La globalización y la crisis europea

A medida que persiste la crisis económico-financiera, crece entre los europeos la alarma de que nuestros valores y bienestar peligran ante amenazas externas y fenómenos internos. Según las encuestas, los jóvenes tendrán una vida más difícil que la que han disfrutado sus padres. Tras más de seis décadas sin guerras a escala continental ni hecatombes de ningún tipo pareciera que la Edad dorada de Europa se hubiera terminado.

El malestar se transmuta en rivalidades internas y en odios proyectados hacia adentro y afuera. ¿Cómo de la euforia del final de la Guerra fría y la consiguiente expansión de los valores occidentales a finales del siglo XX hemos pasado a esta situación?

Quizá porque la sociedad europea no está preparada para competir en la globalización en la que vivimos, propulsada, paradójicamente, desde Occidente. El economista Branko Milanovic (Global Inequality. A New Approach for the Age of Globalization, 2016), uno de los mayores expertos mundiales en desigualdad, ha estudiado quién ha ganado con la globalización. Según datos del periodo 1988-2008, han sido la clase media asiática y el 1% de los que ya eran los más ricos del planeta. Los mayores perdedores en términos relativos son las clases medias y bajas de Europa y de los EEUU.

En la era de la globalización, el peso relativo de Europa continuará reduciéndose en la economía mundial, en el comercio internacional, en los flujos de inversiones, en las instituciones internacionales, en el debate de ideas, o en el mercado del arte, por citar sólo algunos ámbitos, mientras aumentará el de regiones de mayor volumen demográfico, creciente clase media y dinamismo social. Sólo impedirían este escenario una oleada general de proteccionismo (peligro del que China alertó en la reciente cumbre del G20 en Hangzhou) o de conflicto bélico mundial, que el proteccionismo podría desencadenar. Nada de ello es deseable.
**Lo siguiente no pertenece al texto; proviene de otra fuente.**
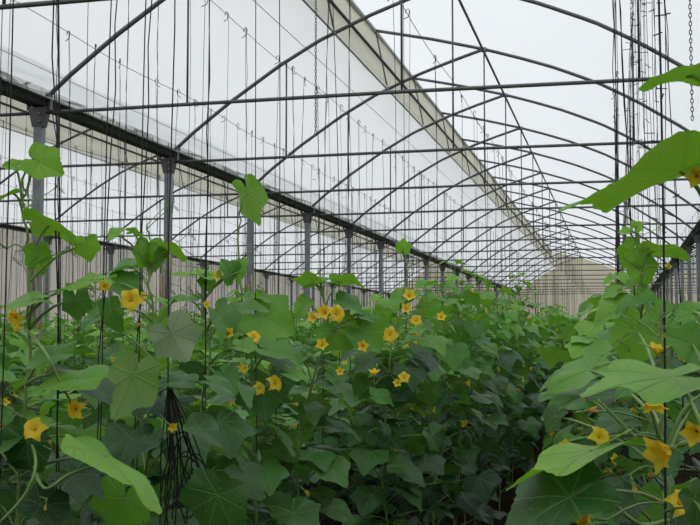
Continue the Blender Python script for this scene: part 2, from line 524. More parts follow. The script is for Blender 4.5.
def add_flower(mb, base, direction, size, rg, kind='open', mp=0, mg=1):
    """five-petalled yellow bloom; its green calyx sits at base, facing direction"""
    d = Vector(direction).normalized()
    a = d.orthogonal().normalized(); b = d.cross(a)
    spin = rg.uniform(0, 6.28)
    opening = {'open': 1.0, 'bell': 0.5, 'bud': 0.16}[kind]
    length = size * {'open': 0.58, 'bell': 0.75, 'bud': 0.85}[kind]
    wid = size * {'open': 0.22, 'bell': 0.2, 'bud': 0.11}[kind]
    for k in range(5):
        w = spin + 2 * PI * k / 5 + rg.uniform(-0.1, 0.1)
        out = a * math.cos(w) + b * math.sin(w); side = d.cross(out)
        vs, uv = [], []
        twist = rg.uniform(-0.15, 0.15)
        for i in range(6):
            t = i / 5
            ang = opening * (0.25 + 1.2 * t)          # bends outwards
            if kind == 'open' and t > .8: ang += 0.35
            r = length * t
            p = Vector(base) + d * (size * 0.10 + r * math.cos(ang) * 0.85) + out * (size * 0.05 + r * math.sin(ang))
            ww = wid * (0.55 + 1.0 * math.sin(PI * min(1, t * 0.95 + 0.02)) * (1 - 0.45 * t)) * (1 - t ** 5 * 0.9)
            for s in (-1, 0, 1):
                q = p + side * (s * ww) + d * (0.03 * size * abs(s)) + side * (twist * r * 0.2)
                vs.append(tuple(q)); uv.append((t, 0.5 + 0.4 * s))
        fs = []
        for i in range(5):
            for s in range(2):
                o = i * 3 + s
                fs.append((o, o + 1, o + 4, o + 3))
        mb.add(vs, fs, mp, uv)
    if kind == 'open':
        mb.tube([Vector(base) + d * size * 0.12, Vector(base) + d * size * 0.3], [size * 0.07, size * 0.03], 5, mp)


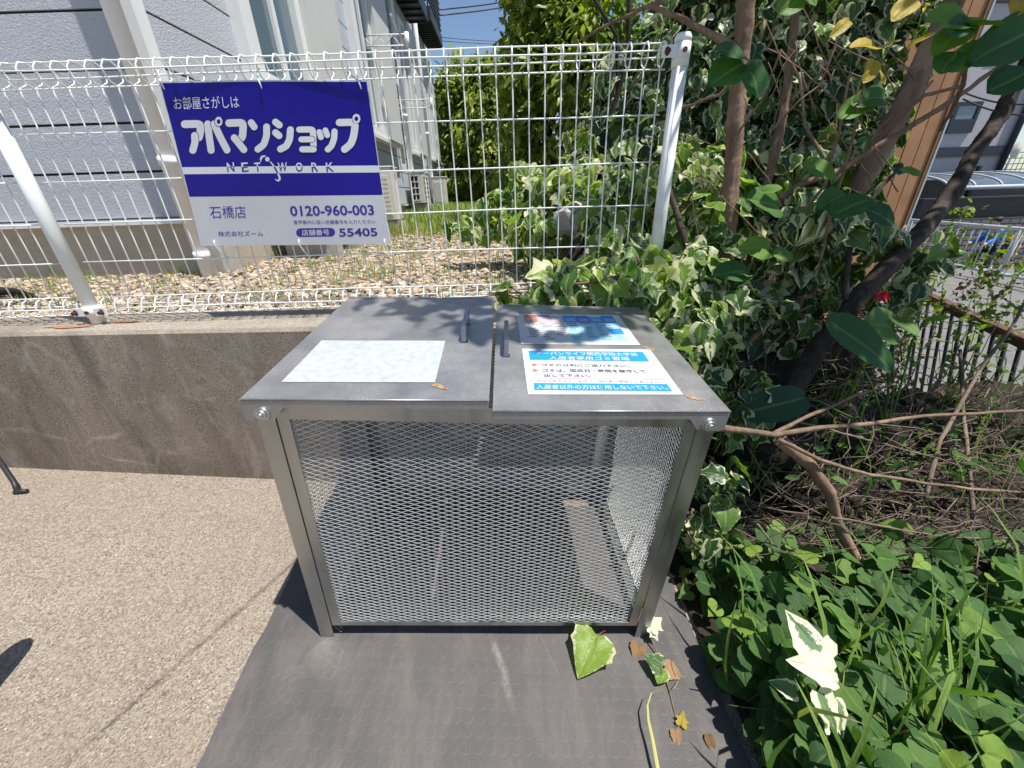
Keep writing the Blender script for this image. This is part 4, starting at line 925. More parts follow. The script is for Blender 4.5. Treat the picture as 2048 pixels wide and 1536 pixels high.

En este marco, los objetivos de la sociedad europea serían conservar nuestros niveles de bienestar y de justicia social, ambos íntimamente vinculados, y competir con el resto del mundo para que las pérdidas relativas no se conviertan en absolutas. Si estos fueran nuestros principales objetivos comunes, deberíamos elaborar una estrategia de la Unión Europea y planes sectoriales para lograrlos. Pero, para empezar, tras ocho años de medidas anticrisis, habría que buscar respuestas coherentes con lo que queremos alcanzar, en lugar de perseverar en nuestro debilitamiento.

Seríamos consecuentes con este enfoque si tomáramos conciencia de que para competir en el mercado globalizado debemos apostar por aquello en lo que Europa ha destacado y a lo que antes o después aspirarán las sociedades de los países emergentes: la justicia social y los mecanismos de redistribución de la riqueza. No es coherente continuar incrementando las desigualdades y empobreciendo a las clases bajas y medias.

Si los discursos xenófobos y de identidades excluyentes movilizan pasiones es porque atienden a las inquietudes de esos europeos cada vez más perjudicados. La UE y sus gobiernos nacionales deberían contrarrestarlos, ofreciéndoles soluciones coherentes al tiempo que radicalmente reformistas. Si no, entre todos contribuiremos a una Europa menos competitiva y a un mundo peor.